Lifting the ban on alcohol in sorority homes would also give non-Greek life members a chance to attend parties controlled by women.

Sororities have strict rules on drinking in order to keep their living space — and reputation — clean.

“The standard is as old as sororities are. It was born in a more Victorian era, but moved from tradition to policy over the years,” said Julie Johnson, National PanHellenic Committee Chairwoman, in an interview with the Huffington Post.

But perhaps it’s time to change this old and outdated policy.

“The women of sororities were often looked upon as fragile people who should only engage in high brow activities,” Hughley said in an interview with the Huffington Post.   

The purpose of allowing alcohol inside sorority houses is not to encourage drinking, but rather to promote a safe drinking environment and equality within the Greek life. What happens if a sorority member wants to watch Netflix and have a glass of wine in their home?

“The no-alcohol rule can be hard, especially if you’re over 21 and living in the house, because you’re like, ‘Okay I’m legally allowed to have that … But I can’t,’” Delta Gamma member Emily Marsden said.

Since sororities don’t allow their girls to drink within the home, they have no choice but to go frat parties and consume alcohol there.

With no alcohol in the sorority homes, fraternities have become the dominant social scene — and it’s often a dangerous one.

Of course, allowing sororities to throw house parties with alcohol involved would in no way eliminate sexual assaults, but it could possibly be a step in the right direction.

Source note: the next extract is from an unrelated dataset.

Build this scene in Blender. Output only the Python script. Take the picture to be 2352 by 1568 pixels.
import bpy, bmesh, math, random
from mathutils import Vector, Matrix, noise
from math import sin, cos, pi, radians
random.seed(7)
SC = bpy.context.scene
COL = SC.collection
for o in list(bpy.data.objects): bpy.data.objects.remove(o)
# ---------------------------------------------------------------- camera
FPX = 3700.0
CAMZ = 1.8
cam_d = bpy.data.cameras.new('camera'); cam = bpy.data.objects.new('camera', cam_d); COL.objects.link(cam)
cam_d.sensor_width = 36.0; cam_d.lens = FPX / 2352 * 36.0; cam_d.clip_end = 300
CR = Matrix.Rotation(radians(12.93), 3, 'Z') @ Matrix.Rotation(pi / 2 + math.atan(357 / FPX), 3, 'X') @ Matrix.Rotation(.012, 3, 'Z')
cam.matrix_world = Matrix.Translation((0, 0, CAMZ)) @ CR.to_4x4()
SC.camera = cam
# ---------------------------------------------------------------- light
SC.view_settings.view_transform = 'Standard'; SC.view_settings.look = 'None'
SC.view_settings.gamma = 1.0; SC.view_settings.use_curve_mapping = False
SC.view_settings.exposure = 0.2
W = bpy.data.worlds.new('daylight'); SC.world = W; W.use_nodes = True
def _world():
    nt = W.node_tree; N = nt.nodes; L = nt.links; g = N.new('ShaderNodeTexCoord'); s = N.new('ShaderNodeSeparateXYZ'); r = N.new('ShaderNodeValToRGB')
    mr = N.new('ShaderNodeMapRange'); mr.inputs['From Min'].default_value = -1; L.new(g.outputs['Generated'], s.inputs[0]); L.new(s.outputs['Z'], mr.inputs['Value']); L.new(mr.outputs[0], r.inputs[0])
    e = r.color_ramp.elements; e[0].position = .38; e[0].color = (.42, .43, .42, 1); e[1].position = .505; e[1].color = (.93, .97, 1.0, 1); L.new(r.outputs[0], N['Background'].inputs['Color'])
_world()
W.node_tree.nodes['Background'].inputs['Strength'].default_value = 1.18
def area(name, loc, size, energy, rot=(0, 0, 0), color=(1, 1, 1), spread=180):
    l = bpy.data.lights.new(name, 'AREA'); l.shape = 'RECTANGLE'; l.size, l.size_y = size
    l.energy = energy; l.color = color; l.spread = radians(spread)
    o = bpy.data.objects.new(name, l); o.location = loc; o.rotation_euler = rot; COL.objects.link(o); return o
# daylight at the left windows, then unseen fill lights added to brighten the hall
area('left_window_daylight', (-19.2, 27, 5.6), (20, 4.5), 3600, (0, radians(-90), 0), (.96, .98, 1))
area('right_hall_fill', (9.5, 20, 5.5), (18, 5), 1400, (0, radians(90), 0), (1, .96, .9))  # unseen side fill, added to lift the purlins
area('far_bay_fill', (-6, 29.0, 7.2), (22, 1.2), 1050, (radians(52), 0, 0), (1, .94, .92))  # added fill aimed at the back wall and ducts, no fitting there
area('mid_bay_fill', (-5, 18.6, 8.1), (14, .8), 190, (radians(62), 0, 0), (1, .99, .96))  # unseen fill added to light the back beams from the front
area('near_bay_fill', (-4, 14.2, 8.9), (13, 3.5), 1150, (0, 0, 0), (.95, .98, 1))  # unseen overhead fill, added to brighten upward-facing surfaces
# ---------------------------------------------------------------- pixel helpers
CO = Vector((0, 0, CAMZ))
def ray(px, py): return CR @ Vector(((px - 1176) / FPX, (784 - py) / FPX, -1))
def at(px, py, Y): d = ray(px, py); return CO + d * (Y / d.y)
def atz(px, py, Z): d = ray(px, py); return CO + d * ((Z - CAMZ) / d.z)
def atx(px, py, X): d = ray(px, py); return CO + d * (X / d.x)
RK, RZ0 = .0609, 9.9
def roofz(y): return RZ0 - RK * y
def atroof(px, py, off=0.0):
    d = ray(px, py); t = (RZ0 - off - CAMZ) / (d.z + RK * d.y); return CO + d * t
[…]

A 2007 study funded by the U.S. Department of Justice found fraternity men were more likely to perpetrate sexual assault or sexual aggression than non-fraternity men.

The same study also found that women who attended fraternity parties were more likely to be sexually assaulted.

“It would be interesting to see how the date-rape culture would change. … They can go upstairs and lock the door and not have to wonder how to get out,” Cornell University senior Fielding Williams told the New York Times.

However, due to a recent increase in awareness about sexual assaults on college campuses, fraternities are beginning to change their rules.

At the University of Virginia, allegations last fall involving a gang rape and administration cover-up led to massive rule changes. As reported by USA Today:

“Beer can still be served as long as it is unopened in its original can. Wine can also be served as long as it poured visibly at the bar by a sober brother. When there are more guests than brothers at a party, liquor can only be served by a third-party, licensed bartender. At smaller parties, liquor can be brought by individuals and placed at a central bar, which is overseen by a sober brother.”

With fraternities changing their rules, isn’t it time sororities do the same?